**SUPPLIED INFORMATION**
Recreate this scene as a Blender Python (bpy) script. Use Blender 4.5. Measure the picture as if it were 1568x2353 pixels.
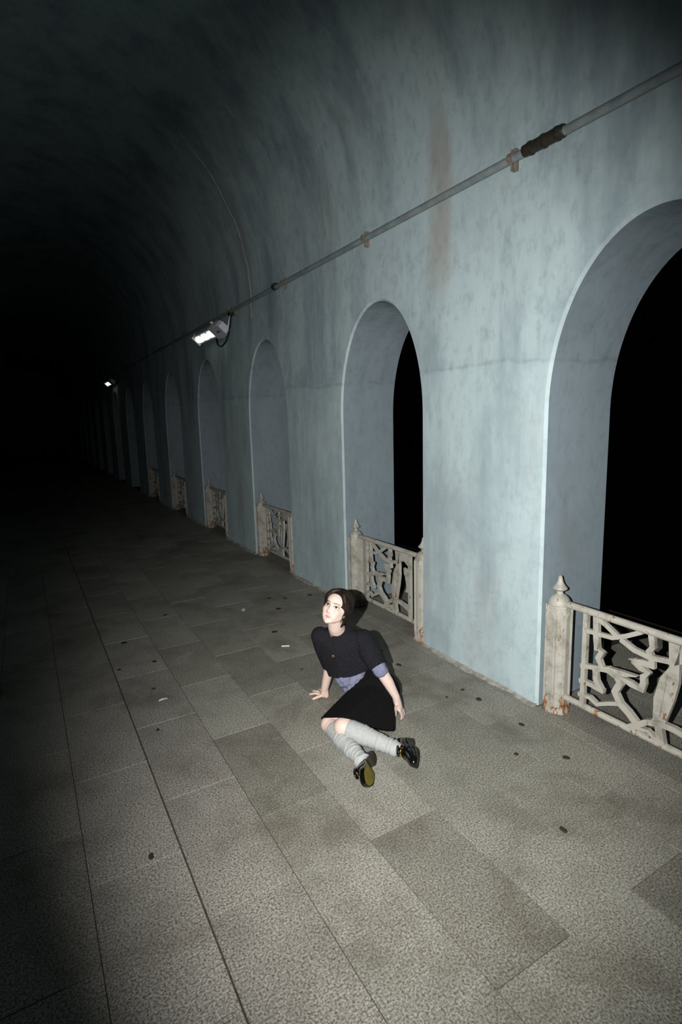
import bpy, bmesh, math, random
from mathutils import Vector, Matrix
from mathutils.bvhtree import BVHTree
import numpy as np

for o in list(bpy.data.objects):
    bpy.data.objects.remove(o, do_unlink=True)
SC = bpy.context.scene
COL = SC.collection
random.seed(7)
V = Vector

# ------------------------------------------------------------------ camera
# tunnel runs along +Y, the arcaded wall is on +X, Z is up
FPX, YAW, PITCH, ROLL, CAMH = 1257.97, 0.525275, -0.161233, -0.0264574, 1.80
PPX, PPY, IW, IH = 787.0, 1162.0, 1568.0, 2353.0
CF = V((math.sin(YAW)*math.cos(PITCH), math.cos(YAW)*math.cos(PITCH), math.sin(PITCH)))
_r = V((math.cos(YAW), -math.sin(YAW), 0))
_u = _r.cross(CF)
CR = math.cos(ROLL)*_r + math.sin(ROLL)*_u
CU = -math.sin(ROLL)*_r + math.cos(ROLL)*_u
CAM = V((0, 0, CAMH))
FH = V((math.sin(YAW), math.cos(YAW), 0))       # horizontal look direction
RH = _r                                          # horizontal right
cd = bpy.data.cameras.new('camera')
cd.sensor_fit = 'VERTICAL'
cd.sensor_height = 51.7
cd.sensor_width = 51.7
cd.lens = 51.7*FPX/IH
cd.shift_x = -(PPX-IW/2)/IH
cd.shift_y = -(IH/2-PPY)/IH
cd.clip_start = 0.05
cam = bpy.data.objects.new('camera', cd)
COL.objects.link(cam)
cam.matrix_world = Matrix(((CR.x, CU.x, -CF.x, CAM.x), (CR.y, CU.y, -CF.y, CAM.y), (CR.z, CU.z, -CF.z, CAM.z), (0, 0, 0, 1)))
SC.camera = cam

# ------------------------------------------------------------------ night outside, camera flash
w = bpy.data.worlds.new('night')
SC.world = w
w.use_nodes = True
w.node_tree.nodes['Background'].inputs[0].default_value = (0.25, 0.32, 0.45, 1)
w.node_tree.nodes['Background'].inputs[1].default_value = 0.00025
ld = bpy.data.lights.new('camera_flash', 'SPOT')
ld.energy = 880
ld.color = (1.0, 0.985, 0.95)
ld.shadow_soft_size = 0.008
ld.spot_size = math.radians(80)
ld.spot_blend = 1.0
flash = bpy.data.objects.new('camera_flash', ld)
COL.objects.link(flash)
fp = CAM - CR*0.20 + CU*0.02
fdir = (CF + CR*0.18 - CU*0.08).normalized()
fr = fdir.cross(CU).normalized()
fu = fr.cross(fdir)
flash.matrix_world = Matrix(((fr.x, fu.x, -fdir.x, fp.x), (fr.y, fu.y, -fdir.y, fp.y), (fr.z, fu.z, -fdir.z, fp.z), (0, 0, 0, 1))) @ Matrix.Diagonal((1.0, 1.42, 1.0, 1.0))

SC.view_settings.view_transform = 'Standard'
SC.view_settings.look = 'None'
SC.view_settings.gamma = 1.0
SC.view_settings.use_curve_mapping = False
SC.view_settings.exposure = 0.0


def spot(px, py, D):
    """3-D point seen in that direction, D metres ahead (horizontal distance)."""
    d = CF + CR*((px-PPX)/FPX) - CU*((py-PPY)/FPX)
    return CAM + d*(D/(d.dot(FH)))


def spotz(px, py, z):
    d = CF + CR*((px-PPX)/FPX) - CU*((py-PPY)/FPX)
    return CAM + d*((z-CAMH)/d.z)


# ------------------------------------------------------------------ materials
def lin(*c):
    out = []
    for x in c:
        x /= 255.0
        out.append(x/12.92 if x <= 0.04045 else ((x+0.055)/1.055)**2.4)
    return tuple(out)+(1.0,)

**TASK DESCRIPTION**
Please reproduce the listing exactly from its opening line through the line that contains "SC.camera = cam", both included, with all pictures omitted.

**COMPLETE OUTPUT**
Recreate this scene as a Blender Python (bpy) script. Use Blender 4.5. Measure the picture as if it were 1568x2353 pixels.
import bpy, bmesh, math, random
from mathutils import Vector, Matrix
from mathutils.bvhtree import BVHTree
import numpy as np

for o in list(bpy.data.objects):
    bpy.data.objects.remove(o, do_unlink=True)
SC = bpy.context.scene
COL = SC.collection
random.seed(7)
V = Vector

# ------------------------------------------------------------------ camera
# tunnel runs along +Y, the arcaded wall is on +X, Z is up
FPX, YAW, PITCH, ROLL, CAMH = 1257.97, 0.525275, -0.161233, -0.0264574, 1.80
PPX, PPY, IW, IH = 787.0, 1162.0, 1568.0, 2353.0
CF = V((math.sin(YAW)*math.cos(PITCH), math.cos(YAW)*math.cos(PITCH), math.sin(PITCH)))
_r = V((math.cos(YAW), -math.sin(YAW), 0))
_u = _r.cross(CF)
CR = math.cos(ROLL)*_r + math.sin(ROLL)*_u
CU = -math.sin(ROLL)*_r + math.cos(ROLL)*_u
CAM = V((0, 0, CAMH))
FH = V((math.sin(YAW), math.cos(YAW), 0))       # horizontal look direction
RH = _r                                          # horizontal right
cd = bpy.data.cameras.new('camera')
cd.sensor_fit = 'VERTICAL'
cd.sensor_height = 51.7
cd.sensor_width = 51.7
cd.lens = 51.7*FPX/IH
cd.shift_x = -(PPX-IW/2)/IH
cd.shift_y = -(IH/2-PPY)/IH
cd.clip_start = 0.05
cam = bpy.data.objects.new('camera', cd)
COL.objects.link(cam)
cam.matrix_world = Matrix(((CR.x, CU.x, -CF.x, CAM.x), (CR.y, CU.y, -CF.y, CAM.y), (CR.z, CU.z, -CF.z, CAM.z), (0, 0, 0, 1)))
SC.camera = cam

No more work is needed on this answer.